Jackie’s “inconsistencies” are hardly as egregious as the sexual assault animating much of Greek life on college campuses today.

A UVA student protesting Phi Kappa Psi. Photo by Flickr user Bob Mical.

After reading the account of a young woman’s brutal and vicious gang rape, I didn’t think I could feel more disgusted or horrified. I was wrong. Rolling Stone retracted its UVA story in the most vile manner by pandering to the motif of the despicable woman crying rape in order to… what exactly would anonymized Jackie get out of making up this story? In any event, I was wrong. I did feel more disgusted and horrified as I witnessed the barrage of responses crucifying this young girl’s character and then eventually putting her in physical danger by publishing her address and literally running her out of her home. Is it any wonder that women don’t report their rapes when it is their integrity and character that are put on the line rather than their rapist’s?


The events surrounding the retraction demonstrate society’s ongoing struggle with the complex realities of rape and an unfortunate willingness to default to the comfortable, yet ungrounded, belief in false rape. It is so much easier to call a woman a liar than to be forced to challenge and change the systemic nature of rape, to face our own individual and institutional complicity in violence against women.

To be clear, Jackie’s “inconsistencies” consist of getting the date of the party wrong and misidentifying one of the men who raped her as a member of another frat. Additionally, Jackie claimed that she had seen a few friends after the assault and told them what had happened. The friends now say that she only told them that a group of men had forced her to have oral sex and did not specify which frat. Their recollection is privileged as a more trustworthy version of events next to Jackie’s. The inconsistency between the two accounts has been interpreted as evidence that Jackie was lying about the rape, rather than as evidence that Jackie was shocked or confused following her brutal attack, or as evidence that her friends are lying or confused. Put aside the fact that shame is often the most potent emotion a rape victim experiences. Put aside the fact that victims, if they do tell anyone, will often attempt to minimize the ordeal or actually block it out.

Despite the well-documented science that explains why rape victims often can’t recall the events in a linear timeline or will sometimes create memories to fill gaps, it is simply easier to call her a liar. It is easier to particularize the issues to this school and this girl and these men, and to distract ourselves from the larger problem (a rape problem of epidemic proportions) as well as our own complicity in rape culture. It is easier to put Jackie on trial. It is easier to discount Jackie’s word while the testimony of her colleagues, for better or for worse, is used to decipher the veracity of her story.
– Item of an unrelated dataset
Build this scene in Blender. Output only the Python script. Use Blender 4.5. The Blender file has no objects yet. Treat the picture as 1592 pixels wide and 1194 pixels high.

Those who know the statistics know that Jackie’s story is not unique. Frat brothers are 300 percent more likely to rape. Women in sororities are 74 percent more likely to experience rape than other college women. One in five women will be sexually assaulted while studying at college. Men are eleven times more likely to be killed by an asteroid than to be falsely accused of rape. And we know the anecdotal stories: We know that sexual assault is very much a part of “rush culture” and Greek life. I remember a member of the Greek system at my own alma mater telling me about a secret room in the house containing a hidden video camera where members were urged to take intoxicated girls during parties. There were innumerable stories like this. The audacity of the Greek system at UVA to demand an apology from the university for finally taking action against campus rape and suspending the entire Greek system is despicable. This is not about one woman’s story; it’s about an epidemic of rape within the Greek system.

Clearly, Rolling Stone did not take seriously the lesson of its own story when it chose to erase and delegitimize Jackie’s experience after she had gathered the extraordinary courage to tell it. In light of this, I’d like to recommend a third draft of a statement for Rolling Stone's consideration that is more consistent with the science of trauma and human dignity:

"Jackie forgot the precise date she was gang-raped by seven men over the course of three hours. One of the men who raped Jackie was not a member of the said fraternity. There is a mountain of evidence on the way rape victims respond to extreme trauma, including the effect on recall of the events in a linear manner. Rape victims should not be put on trial for their own rape, particularly where evidence of true inconsistency is so lacking."